◆ **Provided material**:
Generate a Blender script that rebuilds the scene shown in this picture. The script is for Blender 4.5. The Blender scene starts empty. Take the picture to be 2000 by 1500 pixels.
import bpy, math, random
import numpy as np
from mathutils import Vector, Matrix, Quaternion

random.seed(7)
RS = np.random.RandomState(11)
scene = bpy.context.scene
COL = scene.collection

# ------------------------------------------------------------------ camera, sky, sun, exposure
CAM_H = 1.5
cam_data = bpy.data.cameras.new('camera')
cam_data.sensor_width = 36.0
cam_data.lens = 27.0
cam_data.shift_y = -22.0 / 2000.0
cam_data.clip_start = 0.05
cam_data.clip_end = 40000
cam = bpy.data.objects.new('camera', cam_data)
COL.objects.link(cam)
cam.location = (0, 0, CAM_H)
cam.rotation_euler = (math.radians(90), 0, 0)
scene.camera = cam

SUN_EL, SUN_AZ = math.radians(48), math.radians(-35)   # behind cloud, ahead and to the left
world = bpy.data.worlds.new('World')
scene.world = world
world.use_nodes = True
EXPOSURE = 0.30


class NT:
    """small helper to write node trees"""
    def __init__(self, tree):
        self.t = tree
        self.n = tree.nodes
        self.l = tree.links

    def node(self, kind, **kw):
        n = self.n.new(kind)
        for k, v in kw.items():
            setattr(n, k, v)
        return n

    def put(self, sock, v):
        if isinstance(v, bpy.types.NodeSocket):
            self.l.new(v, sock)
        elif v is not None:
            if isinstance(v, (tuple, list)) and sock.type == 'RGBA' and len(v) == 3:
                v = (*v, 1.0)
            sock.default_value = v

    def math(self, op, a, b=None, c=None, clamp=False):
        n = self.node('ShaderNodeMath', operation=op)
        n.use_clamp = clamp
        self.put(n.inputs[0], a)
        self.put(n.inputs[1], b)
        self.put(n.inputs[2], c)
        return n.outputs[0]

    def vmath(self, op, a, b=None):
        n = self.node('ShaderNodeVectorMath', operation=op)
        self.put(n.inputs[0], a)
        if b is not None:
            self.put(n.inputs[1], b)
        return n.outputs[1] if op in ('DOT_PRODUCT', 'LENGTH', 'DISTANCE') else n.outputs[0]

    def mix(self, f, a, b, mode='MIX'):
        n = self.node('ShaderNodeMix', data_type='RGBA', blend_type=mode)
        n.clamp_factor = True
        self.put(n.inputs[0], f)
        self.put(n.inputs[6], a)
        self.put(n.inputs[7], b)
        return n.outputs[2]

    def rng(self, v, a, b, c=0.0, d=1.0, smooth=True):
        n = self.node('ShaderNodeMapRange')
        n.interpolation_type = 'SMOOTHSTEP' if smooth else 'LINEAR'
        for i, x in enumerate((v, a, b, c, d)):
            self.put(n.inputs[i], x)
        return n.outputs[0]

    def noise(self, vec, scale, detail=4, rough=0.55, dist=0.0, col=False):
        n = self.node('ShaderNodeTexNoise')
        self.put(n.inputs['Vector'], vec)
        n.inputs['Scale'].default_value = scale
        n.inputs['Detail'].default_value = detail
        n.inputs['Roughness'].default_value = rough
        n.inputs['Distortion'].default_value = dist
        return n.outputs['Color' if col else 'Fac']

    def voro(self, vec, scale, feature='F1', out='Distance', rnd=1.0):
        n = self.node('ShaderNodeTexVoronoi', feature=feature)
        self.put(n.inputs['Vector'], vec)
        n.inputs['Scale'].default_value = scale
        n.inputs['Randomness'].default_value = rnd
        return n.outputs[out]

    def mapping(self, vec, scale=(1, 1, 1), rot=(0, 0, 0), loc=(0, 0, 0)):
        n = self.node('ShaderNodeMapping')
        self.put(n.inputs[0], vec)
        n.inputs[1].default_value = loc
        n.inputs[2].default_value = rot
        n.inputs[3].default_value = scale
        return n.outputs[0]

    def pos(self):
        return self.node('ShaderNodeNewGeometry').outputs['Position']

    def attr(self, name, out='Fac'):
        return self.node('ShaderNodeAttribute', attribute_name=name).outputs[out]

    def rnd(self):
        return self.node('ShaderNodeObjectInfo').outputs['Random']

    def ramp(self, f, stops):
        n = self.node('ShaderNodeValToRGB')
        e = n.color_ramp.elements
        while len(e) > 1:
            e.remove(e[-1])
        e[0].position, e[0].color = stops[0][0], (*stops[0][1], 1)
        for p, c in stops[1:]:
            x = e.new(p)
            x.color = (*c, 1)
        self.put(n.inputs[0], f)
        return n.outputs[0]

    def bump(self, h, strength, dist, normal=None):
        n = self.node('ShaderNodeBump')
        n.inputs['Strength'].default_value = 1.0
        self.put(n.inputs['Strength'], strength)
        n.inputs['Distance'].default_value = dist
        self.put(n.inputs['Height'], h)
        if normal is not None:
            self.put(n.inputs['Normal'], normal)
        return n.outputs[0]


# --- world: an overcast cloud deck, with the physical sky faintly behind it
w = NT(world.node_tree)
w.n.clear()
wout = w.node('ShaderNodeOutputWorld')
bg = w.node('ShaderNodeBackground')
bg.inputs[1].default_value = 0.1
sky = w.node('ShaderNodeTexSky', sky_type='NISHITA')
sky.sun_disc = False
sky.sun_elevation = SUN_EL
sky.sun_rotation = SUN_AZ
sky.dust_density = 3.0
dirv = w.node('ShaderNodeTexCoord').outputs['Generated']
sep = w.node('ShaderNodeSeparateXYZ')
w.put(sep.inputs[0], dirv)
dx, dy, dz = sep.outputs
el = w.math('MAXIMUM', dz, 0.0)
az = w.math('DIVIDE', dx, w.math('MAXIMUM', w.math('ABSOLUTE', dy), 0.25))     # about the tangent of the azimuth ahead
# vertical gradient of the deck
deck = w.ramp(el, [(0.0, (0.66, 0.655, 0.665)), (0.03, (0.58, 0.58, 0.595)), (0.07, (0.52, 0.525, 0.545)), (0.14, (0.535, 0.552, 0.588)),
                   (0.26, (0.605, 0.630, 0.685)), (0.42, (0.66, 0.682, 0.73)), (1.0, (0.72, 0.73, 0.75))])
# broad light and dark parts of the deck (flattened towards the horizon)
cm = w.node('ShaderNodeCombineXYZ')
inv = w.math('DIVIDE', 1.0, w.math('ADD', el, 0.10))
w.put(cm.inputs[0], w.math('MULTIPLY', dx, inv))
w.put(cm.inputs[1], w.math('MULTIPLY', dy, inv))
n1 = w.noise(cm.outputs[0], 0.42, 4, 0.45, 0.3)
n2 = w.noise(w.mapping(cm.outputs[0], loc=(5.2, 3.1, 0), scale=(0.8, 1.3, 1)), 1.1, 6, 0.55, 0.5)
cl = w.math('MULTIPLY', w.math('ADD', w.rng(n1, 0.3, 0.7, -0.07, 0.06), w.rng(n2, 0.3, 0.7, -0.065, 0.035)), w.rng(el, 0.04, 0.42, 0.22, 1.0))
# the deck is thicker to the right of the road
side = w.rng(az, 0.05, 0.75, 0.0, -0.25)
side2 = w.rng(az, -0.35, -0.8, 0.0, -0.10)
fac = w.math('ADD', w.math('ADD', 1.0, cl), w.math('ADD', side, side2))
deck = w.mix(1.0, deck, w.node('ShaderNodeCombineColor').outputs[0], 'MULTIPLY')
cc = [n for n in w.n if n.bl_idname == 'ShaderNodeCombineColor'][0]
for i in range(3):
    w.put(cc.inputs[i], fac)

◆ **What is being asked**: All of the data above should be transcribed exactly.

◆ **Solution below**:
Generate a Blender script that rebuilds the scene shown in this picture. The script is for Blender 4.5. The Blender scene starts empty. Take the picture to be 2000 by 1500 pixels.
import bpy, math, random
import numpy as np
from mathutils import Vector, Matrix, Quaternion

random.seed(7)
RS = np.random.RandomState(11)
scene = bpy.context.scene
COL = scene.collection

# ------------------------------------------------------------------ camera, sky, sun, exposure
CAM_H = 1.5
cam_data = bpy.data.cameras.new('camera')
cam_data.sensor_width = 36.0
cam_data.lens = 27.0
cam_data.shift_y = -22.0 / 2000.0
cam_data.clip_start = 0.05
cam_data.clip_end = 40000
cam = bpy.data.objects.new('camera', cam_data)
COL.objects.link(cam)
cam.location = (0, 0, CAM_H)
cam.rotation_euler = (math.radians(90), 0, 0)
scene.camera = cam

SUN_EL, SUN_AZ = math.radians(48), math.radians(-35)   # behind cloud, ahead and to the left
world = bpy.data.worlds.new('World')
scene.world = world
world.use_nodes = True
EXPOSURE = 0.30


class NT:
    """small helper to write node trees"""
    def __init__(self, tree):
        self.t = tree
        self.n = tree.nodes
        self.l = tree.links

    def node(self, kind, **kw):
        n = self.n.new(kind)
        for k, v in kw.items():
            setattr(n, k, v)
        return n

    def put(self, sock, v):
        if isinstance(v, bpy.types.NodeSocket):
            self.l.new(v, sock)
        elif v is not None:
            if isinstance(v, (tuple, list)) and sock.type == 'RGBA' and len(v) == 3:
                v = (*v, 1.0)
            sock.default_value = v

    def math(self, op, a, b=None, c=None, clamp=False):
        n = self.node('ShaderNodeMath', operation=op)
        n.use_clamp = clamp
        self.put(n.inputs[0], a)
        self.put(n.inputs[1], b)
        self.put(n.inputs[2], c)
        return n.outputs[0]

    def vmath(self, op, a, b=None):
        n = self.node('ShaderNodeVectorMath', operation=op)
        self.put(n.inputs[0], a)
        if b is not None:
            self.put(n.inputs[1], b)
        return n.outputs[1] if op in ('DOT_PRODUCT', 'LENGTH', 'DISTANCE') else n.outputs[0]

    def mix(self, f, a, b, mode='MIX'):
        n = self.node('ShaderNodeMix', data_type='RGBA', blend_type=mode)
        n.clamp_factor = True
        self.put(n.inputs[0], f)
        self.put(n.inputs[6], a)
        self.put(n.inputs[7], b)
        return n.outputs[2]

    def rng(self, v, a, b, c=0.0, d=1.0, smooth=True):
        n = self.node('ShaderNodeMapRange')
        n.interpolation_type = 'SMOOTHSTEP' if smooth else 'LINEAR'
        for i, x in enumerate((v, a, b, c, d)):
            self.put(n.inputs[i], x)
        return n.outputs[0]

    def noise(self, vec, scale, detail=4, rough=0.55, dist=0.0, col=False):
        n = self.node('ShaderNodeTexNoise')
        self.put(n.inputs['Vector'], vec)
        n.inputs['Scale'].default_value = scale
        n.inputs['Detail'].default_value = detail
        n.inputs['Roughness'].default_value = rough
        n.inputs['Distortion'].default_value = dist
        return n.outputs['Color' if col else 'Fac']

    def voro(self, vec, scale, feature='F1', out='Distance', rnd=1.0):
        n = self.node('ShaderNodeTexVoronoi', feature=feature)
        self.put(n.inputs['Vector'], vec)
        n.inputs['Scale'].default_value = scale
        n.inputs['Randomness'].default_value = rnd
        return n.outputs[out]

    def mapping(self, vec, scale=(1, 1, 1), rot=(0, 0, 0), loc=(0, 0, 0)):
        n = self.node('ShaderNodeMapping')
        self.put(n.inputs[0], vec)
        n.inputs[1].default_value = loc
        n.inputs[2].default_value = rot
        n.inputs[3].default_value = scale
        return n.outputs[0]

    def pos(self):
        return self.node('ShaderNodeNewGeometry').outputs['Position']

    def attr(self, name, out='Fac'):
        return self.node('ShaderNodeAttribute', attribute_name=name).outputs[out]

    def rnd(self):
        return self.node('ShaderNodeObjectInfo').outputs['Random']

    def ramp(self, f, stops):
        n = self.node('ShaderNodeValToRGB')
        e = n.color_ramp.elements
        while len(e) > 1:
            e.remove(e[-1])
        e[0].position, e[0].color = stops[0][0], (*stops[0][1], 1)
        for p, c in stops[1:]:
            x = e.new(p)
            x.color = (*c, 1)
        self.put(n.inputs[0], f)
        return n.outputs[0]

    def bump(self, h, strength, dist, normal=None):
        n = self.node('ShaderNodeBump')
        n.inputs['Strength'].default_value = 1.0
        self.put(n.inputs['Strength'], strength)
        n.inputs['Distance'].default_value = dist
        self.put(n.inputs['Height'], h)
        if normal is not None:
            self.put(n.inputs['Normal'], normal)
        return n.outputs[0]


# --- world: an overcast cloud deck, with the physical sky faintly behind it
w = NT(world.node_tree)
w.n.clear()
wout = w.node('ShaderNodeOutputWorld')
bg = w.node('ShaderNodeBackground')
bg.inputs[1].default_value = 0.1
sky = w.node('ShaderNodeTexSky', sky_type='NISHITA')
sky.sun_disc = False
sky.sun_elevation = SUN_EL
sky.sun_rotation = SUN_AZ
sky.dust_density = 3.0
dirv = w.node('ShaderNodeTexCoord').outputs['Generated']
sep = w.node('ShaderNodeSeparateXYZ')
w.put(sep.inputs[0], dirv)
dx, dy, dz = sep.outputs
el = w.math('MAXIMUM', dz, 0.0)
az = w.math('DIVIDE', dx, w.math('MAXIMUM', w.math('ABSOLUTE', dy), 0.25))     # about the tangent of the azimuth ahead
# vertical gradient of the deck
deck = w.ramp(el, [(0.0, (0.66, 0.655, 0.665)), (0.03, (0.58, 0.58, 0.595)), (0.07, (0.52, 0.525, 0.545)), (0.14, (0.535, 0.552, 0.588)),
                   (0.26, (0.605, 0.630, 0.685)), (0.42, (0.66, 0.682, 0.73)), (1.0, (0.72, 0.73, 0.75))])
# broad light and dark parts of the deck (flattened towards the horizon)
cm = w.node('ShaderNodeCombineXYZ')
inv = w.math('DIVIDE', 1.0, w.math('ADD', el, 0.10))
w.put(cm.inputs[0], w.math('MULTIPLY', dx, inv))
w.put(cm.inputs[1], w.math('MULTIPLY', dy, inv))
n1 = w.noise(cm.outputs[0], 0.42, 4, 0.45, 0.3)
n2 = w.noise(w.mapping(cm.outputs[0], loc=(5.2, 3.1, 0), scale=(0.8, 1.3, 1)), 1.1, 6, 0.55, 0.5)
cl = w.math('MULTIPLY', w.math('ADD', w.rng(n1, 0.3, 0.7, -0.07, 0.06), w.rng(n2, 0.3, 0.7, -0.065, 0.035)), w.rng(el, 0.04, 0.42, 0.22, 1.0))
# the deck is thicker to the right of the road
side = w.rng(az, 0.05, 0.75, 0.0, -0.25)
side2 = w.rng(az, -0.35, -0.8, 0.0, -0.10)
fac = w.math('ADD', w.math('ADD', 1.0, cl), w.math('ADD', side, side2))
deck = w.mix(1.0, deck, w.node('ShaderNodeCombineColor').outputs[0], 'MULTIPLY')
cc = [n for n in w.n if n.bl_idname == 'ShaderNodeCombineColor'][0]
for i in range(3):
    w.put(cc.inputs[i], fac)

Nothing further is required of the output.